The modern way works when times are good, and volume is not the problem. But when volume stumbles, the whole system crashes, as the manufacturers are no longer set for rail transportation, or can store months of raw supplies, or can cut back workers and linespeeds, as these are already set for maximum productivity... not guarding for catastophy.
GM cannot go back to using hand-held spotwelders, even though you could run a body shop with a few people and have them double or triple up on jobs at lower speeds. The modern robot-shop requires volume for profit. Same for the paint shop, trim, and chassis lines. Without redesigning the manufacturing process, there is no going back.
But China is not run by modern standards of productivity. It does hand weld. It is labor intensive, and can cut back in hard times. They do use rail, and large onsite storage of materials. They do not outsource what can be made in house.
The UAW union forsaw many of these problems, and feared GM and Ford would simply layoff or close factories in response to hard times, rather than just layoff or reduce linespeeds. That is why they forced the big three to have SUB pay and JOB banks... to discourage the practice of closing one plant, and building another, to suit their modern manufacturing productivity.
This forced GM and Ford to look a bit ahead when designing their products and manufacturing processes to preserve the status of their hourly workers. Apparently Ford listened, and they will survive... perhaps without government intervention. GM did not listen to the union. Now they are on the verge of bankruptcy, even though their union labor is a fraction of what it was 25 years ago. And the government was also warned by the UAW, that this was a possible result of our modern manufacturing process... where productivity is just a way of eliminating jobs, rather than a way of making workers more productive.
Skeleton crews running robotic factories financed only for maximum production will eventually fail. Doesn't matter if it's GM, Ford, Toyota, or Harley Davidson. It doesn't matter if it is the US, great Britian, Germany or Japan. This has nothing to do with labor, or even management. It is our accepted way of producing things.
GM did everything right by the modern book of manufacturing. And they desperately have already sold off every division they could to trim their size... Delphi, EDS, Hughes, Locomotive, Bus... to try to save their business and stave off the bond holders.
This is eactly the problem facing the governments now. It's not just a matter of throwing money at the problem. The entire system of finance and capitalism and manufacturing is ill. That has got to get fixed. A little over a year ago, GM stock was at a record high, and they had record quarterly profits.
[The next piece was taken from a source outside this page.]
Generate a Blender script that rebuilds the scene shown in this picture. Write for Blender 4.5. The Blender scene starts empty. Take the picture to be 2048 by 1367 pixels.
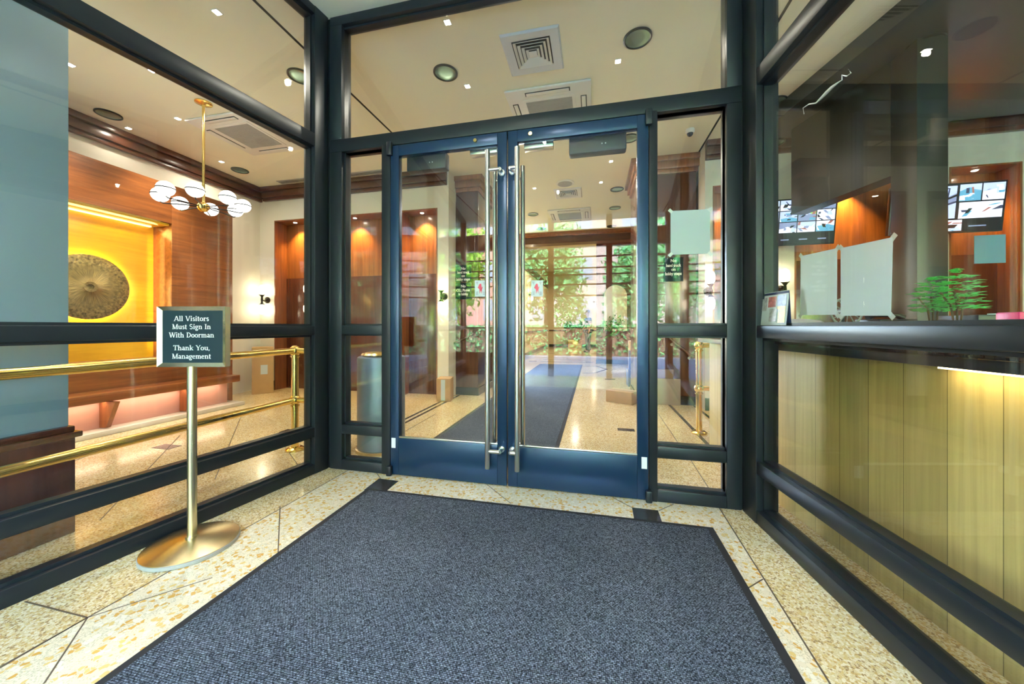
import bpy, bmesh, math, random
from mathutils import Vector, Matrix
random.seed(11)
R = math.radians
sc = bpy.context.scene
COL = sc.collection

# ------------------------------------------------------------------ camera, sky, sun, exposure
FPX, U0, V0, EYE = 715.0, 1024.0, 652.5, 1.08
YAW = math.atan(163 / 715)
cam_d = bpy.data.cameras.new('camera')
cam_d.sensor_width = 36.0
cam_d.lens = FPX / 2048 * 36
cam_d.shift_y = -(683.5 - V0) / 2048
cam_d.clip_start = 0.02
cam = bpy.data.objects.new('camera', cam_d)
cam.location = (0, 0, EYE)
cam.rotation_euler = (R(90), 0, YAW)
COL.objects.link(cam)
sc.camera = cam

world = bpy.data.worlds.new('world')
sc.world = world
world.use_nodes = True
wn = world.node_tree
sky = wn.nodes.new('ShaderNodeTexSky')
sky.sky_type = 'NISHITA'
sky.sun_disc = False
sky.sun_elevation = R(55)
sky.sun_rotation = R(20)
bg = wn.nodes['Background']
wn.links.new(sky.outputs[0], bg.inputs[0])
bg.inputs[1].default_value = 10.0

sun_d = bpy.data.lights.new('sun', 'SUN')
sun_d.energy = 100
sun_d.angle = R(0.6)
sun_d.color = (1.0, 0.96, 0.9)
sun = bpy.data.objects.new('sun', sun_d)
sun.rotation_euler = (R(-30), 0, R(14))        # comes over the roof from the lobby side, lights the street trees
sun.location = (0, 0, 9)
COL.objects.link(sun)

por_d = bpy.data.lights.new('street_opening', 'AREA')
por_d.shape = 'RECTANGLE'
por_d.size, por_d.size_y = 10.8, 3.3
por_d.cycles.is_portal = True
por = bpy.data.objects.new('street_opening', por_d)
por.location = (0, -2.85, 1.7)
por.rotation_euler = (R(90), 0, 0)
COL.objects.link(por)

vs = sc.view_settings
vs.view_transform = 'Standard'
vs.look = 'None'
vs.gamma = 1.0
vs.exposure = 1.05
vs.use_curve_mapping = False
sc.cycles.max_bounces = 9
sc.cycles.diffuse_bounces = 4
sc.cycles.glossy_bounces = 4
sc.cycles.transparent_max_bounces = 24
sc.cycles.caustics_reflective = False
sc.cycles.caustics_refractive = False
sc.cycles.sample_clamp_indirect = 4.0

# ------------------------------------------------------------------ projection helpers (real depth from a known plane)
CA, SA = math.cos(YAW), math.sin(YAW)
def ray(u):
    k = (u - U0) / FPX
    return k * CA - SA, k * SA + CA
def flr(u, v, z=0.0):
    t = (EYE - z) * FPX / (v - V0)
    wx, wy = ray(u)
    return Vector((wx * t, wy * t, z))
CEIL = 3.43
def cei(u, v, z=CEIL):
    t = (z - EYE) * FPX / (V0 - v)
    wx, wy = ray(u)
    return Vector((wx * t, wy * t, z))
def aty(u, v, y):
    wx, wy = ray(u)
    t = y / wy
    return Vector((wx * t, y, EYE + t * (V0 - v) / FPX))
def atx(u, v, x):
    wx, wy = ray(u)
    t = x / wx
    return Vector((x, wy * t, EYE + t * (V0 - v) / FPX))
def online(u, v, p, d):
    wx, wy = ray(u)                      # t*(wx,wy) = p + s*d
    det = wx * -d[1] + d[0] * wy
    t = (p[0] * -d[1] + d[0] * p[1]) / det
    return Vector((wx * t, wy * t, EYE + t * (V0 - v) / FPX))

# ------------------------------------------------------------------ material helpers
MATS = {}
def new_mat(name):
    m = bpy.data.materials.new(name)
    m.use_nodes = True
    MATS[name] = m
    return m, m.node_tree.nodes, m.node_tree.links, m.node_tree.nodes['Principled BSDF']
def plain(name, col, rough=0.5, metal=0.0, spec=0.5, coat=0.0, noise=0.0, nscale=8.0, bump=0.0, bscale=60.0):
    m, N, L, b = new_mat(name)
    b.inputs['Base Color'].default_value = (*col, 1)
    b.inputs['Roughness'].default_value = rough
    b.inputs['Metallic'].default_value = metal
    b.inputs['Specular IOR Level'].default_value = spec
    b.inputs['Coat Weight'].default_value = coat
    b.inputs['Coat Roughness'].default_value = 0.12
    tc = N.new('ShaderNodeTexCoord')
    if noise > 0:
        n = N.new('ShaderNodeTexNoise'); n.inputs['Scale'].default_value = nscale; n.inputs['Detail'].default_value = 5
        L.new(tc.outputs['Object'], n.inputs['Vector'])
        mx = N.new('ShaderNodeMix'); mx.data_type = 'RGBA'
        mx.inputs[6].default_value = (*[c * (1 - noise) for c in col], 1)
        mx.inputs[7].default_value = (*[min(1, c * (1 + noise)) for c in col], 1)
        L.new(n.outputs['Fac'], mx.inputs[0]); L.new(mx.outputs[2], b.inputs['Base Color'])
    if bump > 0:
        n2 = N.new('ShaderNodeTexNoise'); n2.inputs['Scale'].default_value = bscale; n2.inputs['Detail'].default_value = 4
        L.new(tc.outputs['Object'], n2.inputs['Vector'])
        bp = N.new('ShaderNodeBump'); bp.inputs['Strength'].default_value = bump; bp.inputs['Distance'].default_value = 0.01
        L.new(n2.outputs['Fac'], bp.inputs['Height']); L.new(bp.outputs[0], b.inputs['Normal'])
    return m
def emit(name, col, strength, base=(0.8, 0.8, 0.8)):
    m, N, L, b = new_mat(name)
    b.inputs['Base Color'].default_value = (*base, 1)
    b.inputs['Emission Color'].default_value = (*col, 1)
    b.inputs['Emission Strength'].default_value = strength
    return m
def wood(name, dark, light, scale=(14, 14, 0.9), rough=0.3, coat=0.35, seams=0.0, seam_axis=0):
    m, N, L, b = new_mat(name)
    tc = N.new('ShaderNodeTexCoord')
    mp = N.new('ShaderNodeMapping'); mp.inputs['Scale'].default_value = scale
    L.new(tc.outputs['Object'], mp.inputs['Vector'])
    n = N.new('ShaderNodeTexNoise'); n.inputs['Scale'].default_value = 1.6; n.inputs['Detail'].default_value = 8
    n.inputs['Roughness'].default_value = 0.62; n.inputs['Distortion'].default_value = 0.6
    L.new(mp.outputs[0], n.inputs['Vector'])
    cr = N.new('ShaderNodeValToRGB')
    cr.color_ramp.elements[0].position = 0.3; cr.color_ramp.elements[0].color = (*dark, 1)
    cr.color_ramp.elements[1].position = 0.72; cr.color_ramp.elements[1].color = (*light, 1)
    L.new(n.outputs['Fac'], cr.inputs[0])
    out = cr.outputs[0]
    if seams > 0:                                    # veneer leaves of slightly different tone with a fine joint
        sp = N.new('ShaderNodeSeparateXYZ'); L.new(tc.outputs['Object'], sp.inputs[0])
        dv = N.new('ShaderNodeMath'); dv.operation = 'DIVIDE'; dv.inputs[1].default_value = seams
        L.new(sp.outputs[seam_axis], dv.inputs[0])
        fl = N.new('ShaderNodeMath'); fl.operation = 'FLOOR'; L.new(dv.outputs[0], fl.inputs[0])
        wnz = N.new('ShaderNodeTexWhiteNoise'); wnz.noise_dimensions = '1D'; L.new(fl.outputs[0], wnz.inputs['W'])
        fr = N.new('ShaderNodeMath'); fr.operation = 'FRACT'; L.new(dv.outputs[0], fr.inputs[0])
        lt = N.new('ShaderNodeMath'); lt.operation = 'LESS_THAN'; lt.inputs[1].default_value = 0.018; L.new(fr.outputs[0], lt.inputs[0])
        hsv = N.new('ShaderNodeHueSaturation')
        mr = N.new('ShaderNodeMapRange'); mr.inputs[3].default_value = 0.86; mr.inputs[4].default_value = 1.12
        L.new(wnz.outputs['Value'], mr.inputs[0]); L.new(mr.outputs[0], hsv.inputs['Value']); L.new(out, hsv.inputs['Color'])
        mx = N.new('ShaderNodeMix'); mx.data_type = 'RGBA'
        mx.inputs[7].default_value = (*[c * 0.45 for c in dark], 1)
        L.new(lt.outputs[0], mx.inputs[0]); L.new(hsv.outputs[0], mx.inputs[6])
        out = mx.outputs[2]
    L.new(out, b.inputs['Base Color'])
    b.inputs['Roughness'].default_value = rough
    b.inputs['Specular IOR Level'].default_value = 0.5 if coat else 0.2
    b.inputs['Coat Weight'].default_value = coat
    b.inputs['Coat Roughness'].default_value = 0.15
    return m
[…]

And they were already doomed, as their process was modern productivity, modern finance, and cannablism of their holdings, to satisfy stock and bond holder expectations. Never did they consider they were on the wrong path.
Small, labor intensive shops, minimally financed, producing needed goods will survive without any help from the government... if the government leaves them alone. This is the production model in China and India. If they try to mimic the modern US productivity model, their businesses will collapse just as ours has.
It's not a matter of saving GM, or Chrysler, or Ford, or Wall Street. It's a matter of saving ourselves by rejecting the processes that do not work, and demanding our businesses behave responsibly to the welfare of the general public. We need a new game plan, so shareholders, and bond holders, and workers are not left holding an empty sack when hard times arrive. For example, did no one think of saving the grain for the coming famine? That concept is thousands of years old and still valid today.